Recuérdese el caso del secuestro del doctor Álvarez Machaín efectuado por policías estadunidenses en 1990 en Guadalajara. Fue sentenciado por cortes de aquel país y, ante el reclamo oficial del gobierno mexicano, exigiendo la entrega de los secuestradores, requerimiento sustentado en el Tratado de Extradición vigente, la Corte Suprema de Justicia de Estados Unidos, en junio de 1992, resolvió que el secuestro había sido un acto legal y cerró el caso.

Recuérdese que los servicios policiales de aquel país, a nada, a nadie deben nada, salvo al interés del propio y esto por encima de la ley y el interés del ajeno. De ello podemos inconformarnos, pero no nos sorprendamos.

Es sustentable pensar que García Luna, como numerosos funcionarios mexicanos, teóricos defensores de la ley, haya delinquido de mil maneras. Es totalmente defendible decir que los servicios estadunidenses nada quisieron ver y menos denunciar mientras de ello se servían.

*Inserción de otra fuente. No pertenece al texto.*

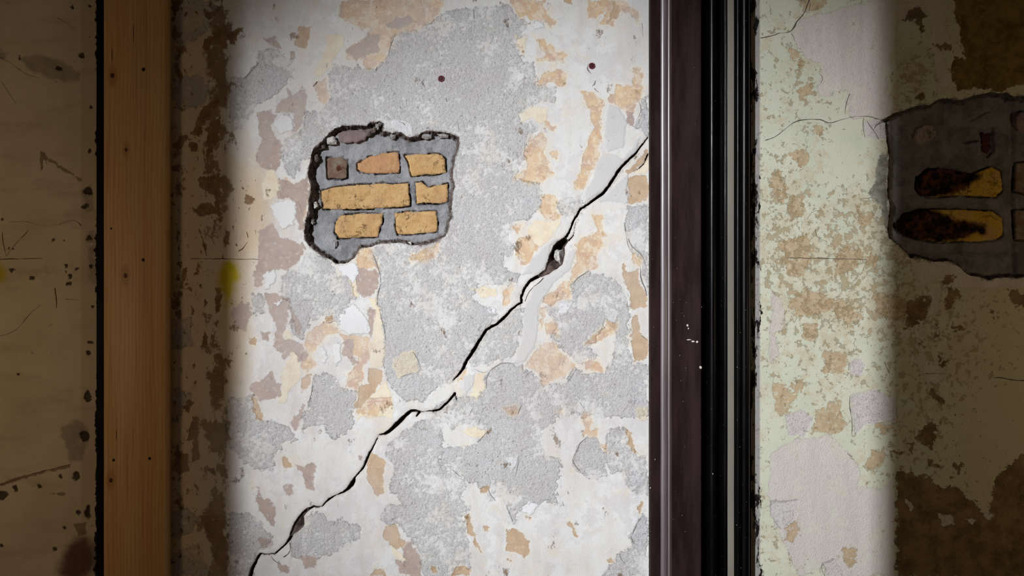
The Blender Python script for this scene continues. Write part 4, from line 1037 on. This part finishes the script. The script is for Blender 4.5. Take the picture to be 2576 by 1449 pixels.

Alientan la corrupción ajena en la medida de sus intereses y la denuncian en ese mismo sentido. No les conviene enterarse de lo que ellos mismos provocan y que revelan cuando les acomoda, siempre contra el interés mexicano.

De todo este espeso caldo es posible derivar que el presidente Calderón y varios integrantes de su equipo, los secretarios de Gobernación, Defensa, Marina y el procurador general de la República sí sabían que algo inocultable olía mal en el sistema. La operación encubierta Rápido y furioso de Estados Unidos existió, luego si García Luna lo aceptó, sin sancionarlo Calderón, malo, o si el presidente lo supo y aprobó, peor.

Para salvar intereses privados, en 1998 Ernesto Zedillo disimuló la Operación Casa Blanca de lavado de dinero de igual origen. Si se desea investigar, han habido otras operaciones con armas, droga o dinero que también fueron permitidas por el gobierno.

Es sustentable decir que miembros del gabinete sabían de las irregularidades que funcionarios cometían, o no las querían saber, que es cosa distinta y también bastante frecuente entre las sucias prácticas políticas. En ese ambiente es pecado de inocencia creer que no pasa nada, que priva la virginidad. Hay que vigilar cada paso, mas no siempre se desea hacer.

Considerando el caso distinto, en el increíble hecho de que nada supieran, que nada sospecharan, que nada vigilaran, tal vez la conclusión fuera peor: qué nivel de estulticia presidencial e irresponsabilidad de colaboradores caracterizó a aquel gobierno. Como fuera, Calderón lo tiene merecido.